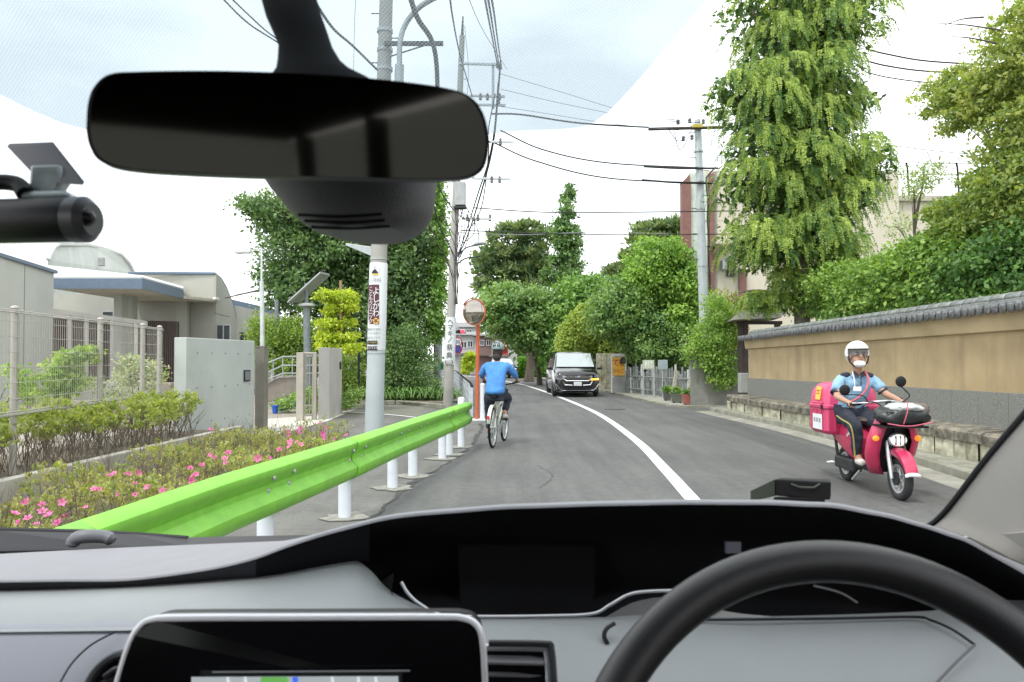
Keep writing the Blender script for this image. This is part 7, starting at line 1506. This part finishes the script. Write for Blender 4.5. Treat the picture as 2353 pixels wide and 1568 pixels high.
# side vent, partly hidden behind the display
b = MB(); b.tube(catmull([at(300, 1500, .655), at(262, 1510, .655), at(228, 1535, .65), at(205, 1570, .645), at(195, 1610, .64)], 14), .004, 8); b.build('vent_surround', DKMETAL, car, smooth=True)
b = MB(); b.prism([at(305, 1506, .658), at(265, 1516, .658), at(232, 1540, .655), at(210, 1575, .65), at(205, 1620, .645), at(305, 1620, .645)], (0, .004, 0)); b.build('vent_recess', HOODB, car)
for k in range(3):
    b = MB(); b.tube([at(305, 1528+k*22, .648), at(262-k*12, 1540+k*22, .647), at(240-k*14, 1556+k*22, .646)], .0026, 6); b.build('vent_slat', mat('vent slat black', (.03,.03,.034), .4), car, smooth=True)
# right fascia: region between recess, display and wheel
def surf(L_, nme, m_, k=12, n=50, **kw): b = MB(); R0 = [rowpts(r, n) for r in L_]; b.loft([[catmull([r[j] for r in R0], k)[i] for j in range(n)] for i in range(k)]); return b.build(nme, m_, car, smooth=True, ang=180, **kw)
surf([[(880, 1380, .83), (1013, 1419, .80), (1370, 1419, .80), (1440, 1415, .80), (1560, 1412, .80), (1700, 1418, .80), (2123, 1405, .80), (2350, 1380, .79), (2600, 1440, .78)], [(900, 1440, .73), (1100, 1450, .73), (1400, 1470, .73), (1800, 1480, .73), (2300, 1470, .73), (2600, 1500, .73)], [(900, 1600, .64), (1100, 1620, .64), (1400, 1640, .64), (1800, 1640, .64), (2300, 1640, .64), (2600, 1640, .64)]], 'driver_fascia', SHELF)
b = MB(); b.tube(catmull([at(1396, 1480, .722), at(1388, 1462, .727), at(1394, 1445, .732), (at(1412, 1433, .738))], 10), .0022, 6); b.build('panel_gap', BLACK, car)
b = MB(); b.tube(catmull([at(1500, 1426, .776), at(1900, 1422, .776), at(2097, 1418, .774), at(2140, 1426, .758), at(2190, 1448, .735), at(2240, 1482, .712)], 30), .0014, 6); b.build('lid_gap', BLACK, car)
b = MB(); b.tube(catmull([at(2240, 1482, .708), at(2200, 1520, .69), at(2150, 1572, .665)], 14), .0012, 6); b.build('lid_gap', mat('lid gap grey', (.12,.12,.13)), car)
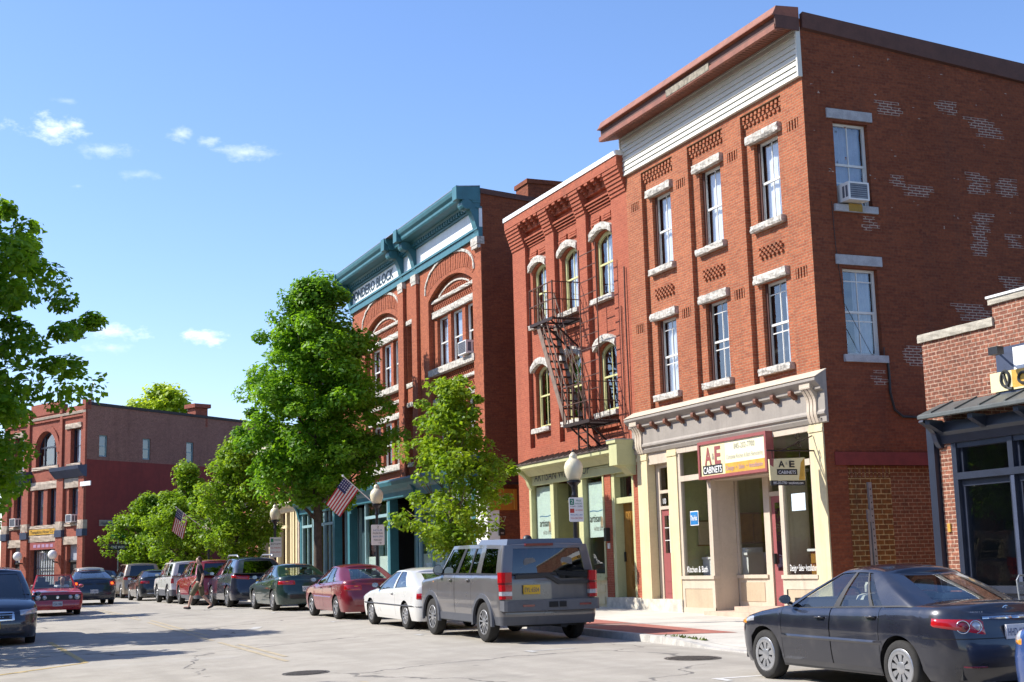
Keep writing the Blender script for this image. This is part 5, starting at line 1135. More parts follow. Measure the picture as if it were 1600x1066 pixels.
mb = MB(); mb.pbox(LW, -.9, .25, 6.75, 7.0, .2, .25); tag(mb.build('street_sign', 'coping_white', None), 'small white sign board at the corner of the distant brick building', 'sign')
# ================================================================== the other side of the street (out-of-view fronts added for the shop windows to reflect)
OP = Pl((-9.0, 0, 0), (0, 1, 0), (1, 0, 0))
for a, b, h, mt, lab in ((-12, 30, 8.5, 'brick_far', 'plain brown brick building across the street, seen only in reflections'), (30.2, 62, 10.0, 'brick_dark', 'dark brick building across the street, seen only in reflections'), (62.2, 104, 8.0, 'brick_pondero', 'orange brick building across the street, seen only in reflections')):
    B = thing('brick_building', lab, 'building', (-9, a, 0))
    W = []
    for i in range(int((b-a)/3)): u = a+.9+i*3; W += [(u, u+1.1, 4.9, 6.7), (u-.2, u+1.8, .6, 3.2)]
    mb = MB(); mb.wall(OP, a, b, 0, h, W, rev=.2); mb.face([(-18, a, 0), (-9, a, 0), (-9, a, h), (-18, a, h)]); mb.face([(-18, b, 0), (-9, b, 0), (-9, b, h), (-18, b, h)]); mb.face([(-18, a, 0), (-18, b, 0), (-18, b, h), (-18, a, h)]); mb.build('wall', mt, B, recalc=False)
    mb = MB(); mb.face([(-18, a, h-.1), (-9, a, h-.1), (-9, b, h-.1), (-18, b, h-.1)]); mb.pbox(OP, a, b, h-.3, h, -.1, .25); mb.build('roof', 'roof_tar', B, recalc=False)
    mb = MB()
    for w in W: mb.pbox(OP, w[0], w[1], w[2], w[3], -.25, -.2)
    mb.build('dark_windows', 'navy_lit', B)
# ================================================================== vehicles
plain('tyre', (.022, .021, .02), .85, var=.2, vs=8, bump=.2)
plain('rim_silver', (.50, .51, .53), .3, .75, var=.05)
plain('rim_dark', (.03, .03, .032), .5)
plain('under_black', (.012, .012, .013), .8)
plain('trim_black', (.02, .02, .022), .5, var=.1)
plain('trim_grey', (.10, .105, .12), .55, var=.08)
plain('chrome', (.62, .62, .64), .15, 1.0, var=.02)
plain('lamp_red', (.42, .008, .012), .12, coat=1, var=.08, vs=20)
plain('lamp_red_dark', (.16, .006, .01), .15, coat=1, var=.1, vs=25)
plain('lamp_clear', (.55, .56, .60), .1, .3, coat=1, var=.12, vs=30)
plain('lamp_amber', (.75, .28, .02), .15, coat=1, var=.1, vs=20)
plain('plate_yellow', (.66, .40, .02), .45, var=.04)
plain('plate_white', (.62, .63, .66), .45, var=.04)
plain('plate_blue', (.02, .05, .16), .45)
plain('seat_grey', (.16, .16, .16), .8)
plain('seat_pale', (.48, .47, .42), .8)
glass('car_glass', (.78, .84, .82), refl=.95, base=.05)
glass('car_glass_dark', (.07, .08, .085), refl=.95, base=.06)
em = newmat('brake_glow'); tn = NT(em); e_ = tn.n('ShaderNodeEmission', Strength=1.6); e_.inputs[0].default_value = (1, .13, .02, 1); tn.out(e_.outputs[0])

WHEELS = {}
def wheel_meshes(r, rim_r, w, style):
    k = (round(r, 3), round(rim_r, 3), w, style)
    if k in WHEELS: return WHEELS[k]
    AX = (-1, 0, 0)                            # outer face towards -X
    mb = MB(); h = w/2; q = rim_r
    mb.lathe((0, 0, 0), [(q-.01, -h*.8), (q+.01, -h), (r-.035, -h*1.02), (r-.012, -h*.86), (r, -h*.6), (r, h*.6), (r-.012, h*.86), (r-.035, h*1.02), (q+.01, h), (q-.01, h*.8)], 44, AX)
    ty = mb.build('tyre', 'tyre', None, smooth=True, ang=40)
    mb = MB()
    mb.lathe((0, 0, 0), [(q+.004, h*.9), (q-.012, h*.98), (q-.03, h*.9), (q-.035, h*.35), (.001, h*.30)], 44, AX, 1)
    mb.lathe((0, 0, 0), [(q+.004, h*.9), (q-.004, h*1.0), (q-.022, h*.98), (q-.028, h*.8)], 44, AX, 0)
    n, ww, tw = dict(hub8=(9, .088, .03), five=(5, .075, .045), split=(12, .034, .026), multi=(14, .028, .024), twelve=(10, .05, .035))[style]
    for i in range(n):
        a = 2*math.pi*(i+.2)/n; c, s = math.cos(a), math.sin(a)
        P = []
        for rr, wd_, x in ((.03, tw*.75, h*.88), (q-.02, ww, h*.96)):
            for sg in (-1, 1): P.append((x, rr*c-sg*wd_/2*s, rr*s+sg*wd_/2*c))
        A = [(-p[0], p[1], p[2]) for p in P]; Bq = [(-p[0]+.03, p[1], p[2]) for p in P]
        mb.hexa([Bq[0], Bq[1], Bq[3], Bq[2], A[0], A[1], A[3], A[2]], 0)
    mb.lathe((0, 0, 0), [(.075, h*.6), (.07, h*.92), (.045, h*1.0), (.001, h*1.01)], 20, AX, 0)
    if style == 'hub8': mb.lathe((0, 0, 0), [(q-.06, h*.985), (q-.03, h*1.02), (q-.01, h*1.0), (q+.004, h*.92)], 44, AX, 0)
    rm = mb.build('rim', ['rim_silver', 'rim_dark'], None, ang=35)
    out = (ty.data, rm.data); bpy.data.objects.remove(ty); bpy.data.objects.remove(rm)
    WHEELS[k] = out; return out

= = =

- [To be done] Go through the lines above. Select every one that has the string "This".

- [Reply to the task]
Keep writing the Blender script for this image. This is part 7, starting at line 1506. This part finishes the script. Write for Blender 4.5. Treat the picture as 2353 pixels wide and 1568 pixels high.
Keep writing the Blender script for this image. This is part 5, starting at line 1135. More parts follow. Measure the picture as if it were 1600x1066 pixels.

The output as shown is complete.